M.I.T. DEPARTMENT OF EECS

6.033 - Computer System Engineering Handout 16 - March 11, 2002

Quiz 1 - Statistics and Solutions (Updated Mar 15)

Students taking quiz:303
Mean Score:73
Median Score:74
Standard Deviation:15

Distribution of Scores

Quiz 1 Solutions

  1. D is correct; buggy software interlocks were the main problem. A is wrong; although it was initially claimed that the Therac-25 had no software in common with the Therac-20, the authors report that some was later discovered. The paper contradicts statements B and E and it provides no evidence for C.

  2. D is correct. A is wrong, because when pages are in the application-level cache, both AMPED and SPED can read them at the same rate. AMPED is a multi-process architecture, while SPED uses a single-process, so SPED is the one that has fewer thread switches, which contradicts C. And since both are event-driven and there is an asynchronous network interface, both AMPED and SPED can process a request from one client at the same time it is sending a page to a different client, which excludes E.

    The intention was that answer B be true, because when several AMPED helper processes issue disk reads at about the same time, the disk driver can discover them and schedule those reads in batches to improve performance. Since SPED must wait for one disk read to complete before it can issue another one, it misses this opportunity. But the definition of batching given in the glossary of chapter 3 accidentally got out of sync with this question; that definition requires delaying an operation until a time when it can be combined with another operation. Any disk driver that takes that strategy would probably speed up AMPED and SPED equally well, which would make B false.

  3. A describes the main message of the paper. The paper describes all of the other answers as counterproductive.

  4. B. The largest useful value for the size of the segment table is equal to the largest segment number that the hardware can handle.

  5. A. The index identifies a byte within a segment, counting from the beginning of the segment, so a segment cannot usefully be larger than the largest index that the hardware allows.

  6. E. The number of bits in a physical address determines the maximum number of bytes of physical memory that can be attached, but that is unrelated to the size of virtual addresses. The design specifies only the size of the virtual addresses, so there is no requirement.

  7. A. The program has issued a virtual address containing an index greater than the segment length, so we should signal an illegal address fault. None of the other answers make any sense.

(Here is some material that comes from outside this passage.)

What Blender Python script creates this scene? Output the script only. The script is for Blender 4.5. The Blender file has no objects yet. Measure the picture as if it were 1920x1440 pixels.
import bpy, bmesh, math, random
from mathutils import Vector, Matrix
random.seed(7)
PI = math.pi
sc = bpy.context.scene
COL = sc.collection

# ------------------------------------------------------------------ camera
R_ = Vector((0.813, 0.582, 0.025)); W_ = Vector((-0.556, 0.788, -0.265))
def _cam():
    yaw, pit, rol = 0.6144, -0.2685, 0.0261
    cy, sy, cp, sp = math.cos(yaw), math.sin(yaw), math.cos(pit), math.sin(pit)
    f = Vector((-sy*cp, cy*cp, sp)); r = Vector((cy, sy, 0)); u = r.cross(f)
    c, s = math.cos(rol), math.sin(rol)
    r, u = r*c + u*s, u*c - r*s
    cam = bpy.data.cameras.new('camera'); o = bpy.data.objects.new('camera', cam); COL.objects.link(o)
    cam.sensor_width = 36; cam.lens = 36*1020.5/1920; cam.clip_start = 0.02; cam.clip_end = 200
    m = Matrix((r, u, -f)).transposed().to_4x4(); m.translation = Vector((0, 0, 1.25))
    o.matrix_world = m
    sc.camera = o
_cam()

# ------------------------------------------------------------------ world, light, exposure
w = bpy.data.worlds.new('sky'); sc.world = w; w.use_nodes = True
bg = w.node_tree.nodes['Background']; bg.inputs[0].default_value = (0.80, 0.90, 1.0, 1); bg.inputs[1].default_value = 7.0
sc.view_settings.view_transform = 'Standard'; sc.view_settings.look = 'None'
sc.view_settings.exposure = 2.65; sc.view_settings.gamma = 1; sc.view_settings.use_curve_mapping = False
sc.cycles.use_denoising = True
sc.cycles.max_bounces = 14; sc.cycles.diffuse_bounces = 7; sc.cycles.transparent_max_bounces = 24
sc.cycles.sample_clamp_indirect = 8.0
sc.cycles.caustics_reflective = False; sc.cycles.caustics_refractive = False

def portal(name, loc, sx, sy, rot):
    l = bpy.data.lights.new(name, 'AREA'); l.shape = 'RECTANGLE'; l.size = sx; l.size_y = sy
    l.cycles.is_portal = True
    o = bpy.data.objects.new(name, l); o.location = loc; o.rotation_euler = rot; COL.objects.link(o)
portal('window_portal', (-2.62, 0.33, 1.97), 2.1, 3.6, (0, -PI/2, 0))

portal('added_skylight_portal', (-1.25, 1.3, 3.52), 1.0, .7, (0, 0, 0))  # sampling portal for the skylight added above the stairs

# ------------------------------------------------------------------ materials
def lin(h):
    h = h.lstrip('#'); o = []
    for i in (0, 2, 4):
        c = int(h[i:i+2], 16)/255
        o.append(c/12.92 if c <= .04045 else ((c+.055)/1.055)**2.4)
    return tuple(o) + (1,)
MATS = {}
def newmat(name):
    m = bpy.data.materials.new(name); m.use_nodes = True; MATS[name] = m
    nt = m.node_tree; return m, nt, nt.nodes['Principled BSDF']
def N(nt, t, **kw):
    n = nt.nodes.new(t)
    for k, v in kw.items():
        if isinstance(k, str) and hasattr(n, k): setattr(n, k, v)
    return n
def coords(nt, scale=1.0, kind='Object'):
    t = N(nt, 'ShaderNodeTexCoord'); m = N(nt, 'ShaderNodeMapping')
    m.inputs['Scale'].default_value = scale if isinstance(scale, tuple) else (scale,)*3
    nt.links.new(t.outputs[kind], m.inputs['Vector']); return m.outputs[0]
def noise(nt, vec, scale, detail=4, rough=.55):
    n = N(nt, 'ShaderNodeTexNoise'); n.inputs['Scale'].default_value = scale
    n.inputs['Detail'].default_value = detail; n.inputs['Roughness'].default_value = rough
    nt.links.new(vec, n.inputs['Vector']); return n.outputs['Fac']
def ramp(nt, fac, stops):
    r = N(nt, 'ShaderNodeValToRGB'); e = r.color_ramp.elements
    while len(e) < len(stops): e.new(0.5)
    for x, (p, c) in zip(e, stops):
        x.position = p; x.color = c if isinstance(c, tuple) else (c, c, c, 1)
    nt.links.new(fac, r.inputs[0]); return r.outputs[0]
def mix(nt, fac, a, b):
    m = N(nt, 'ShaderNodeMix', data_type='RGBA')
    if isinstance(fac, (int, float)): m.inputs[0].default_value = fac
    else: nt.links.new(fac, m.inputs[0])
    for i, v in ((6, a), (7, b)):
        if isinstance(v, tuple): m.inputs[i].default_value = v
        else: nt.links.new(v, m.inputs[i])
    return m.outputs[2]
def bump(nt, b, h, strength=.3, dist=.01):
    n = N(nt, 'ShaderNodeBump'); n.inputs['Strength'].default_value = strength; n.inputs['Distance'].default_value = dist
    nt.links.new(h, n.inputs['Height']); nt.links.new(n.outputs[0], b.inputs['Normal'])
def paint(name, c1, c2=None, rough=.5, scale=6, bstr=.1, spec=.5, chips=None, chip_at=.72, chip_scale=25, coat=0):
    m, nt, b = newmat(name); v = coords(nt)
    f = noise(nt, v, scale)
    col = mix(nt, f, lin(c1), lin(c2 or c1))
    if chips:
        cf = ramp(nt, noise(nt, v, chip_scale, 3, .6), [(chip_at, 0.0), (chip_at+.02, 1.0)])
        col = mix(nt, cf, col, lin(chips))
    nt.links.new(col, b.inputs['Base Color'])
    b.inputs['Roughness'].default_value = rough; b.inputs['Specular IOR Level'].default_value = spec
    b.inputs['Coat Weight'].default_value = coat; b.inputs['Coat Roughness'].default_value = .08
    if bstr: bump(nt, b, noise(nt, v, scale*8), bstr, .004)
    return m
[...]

  8. B, C, and D. The compiler is not involved in computing physical addresses, but it does have to insert the correct virtual addresses in programs it compiles, and B, C, and D are three examples.

  9. A is correct. A STORE instruction could overwrite an address stored in a variable (or in executable program code). The resulting address could point anywhere, including into the library segment. If the program stores data using the corrupted address, it will then overwrite the library segment.
    B is also correct. A LONGJMP could jump into the middle of the library executable code. If it happens to land on a STORE instruction that uses register addressing, and the register happens to contain the segment number of the library segment, the library segment could write into itself.
    C is not correct. Lack of paging can't cause the library segment to be overwritten.
    D is not correct. An endless loop would not itself cause a write into the library segment.

  10. Extension A does not solve any of Ben's problems, since it does not protect the library segment from writes, and it does not prevent incorrect LONGJMPs into the library segment. It might be useful in enforcing some of the other solutions, but by itself it doesn't help.
    Extension B is a reasonable solution for 9A or 9B, since a write-protect bit can be used to prevent all changes to the library segment.
    Extension C is a reasonable solution for 9B, since it could be used to prevent the execution of inappropriate instructions in the library segment.
    Extension D is irrelevant.
    Extension E doesn't address any of the observed problems.

  11. The implementation described for events allows a race following a test of statement A that comes out True. If, just after statement A completes, a preemption allows statements E and F to be executed, the increment by statement E will happen too late to be noticed by statement A, and the call to notify of statement F (which wakes up only those threads that are already in the queue for the event) will happen before statement B has a chance to queue the web server thread. So the sequence that causes the problem is

    ... A, E, F, B, ...

    The web server is now waiting even though a packet has arrived and needs to be processed. When the next packet arrives, the network manager will execute E and F again, and the web server will wake up to find two queued packets. (One might wonder if the network manager would overwrite the first packet with the second one. Since the problem says that the first packet is sometimes handled late, rather than saying it is lost, overwriting must not be a concern.)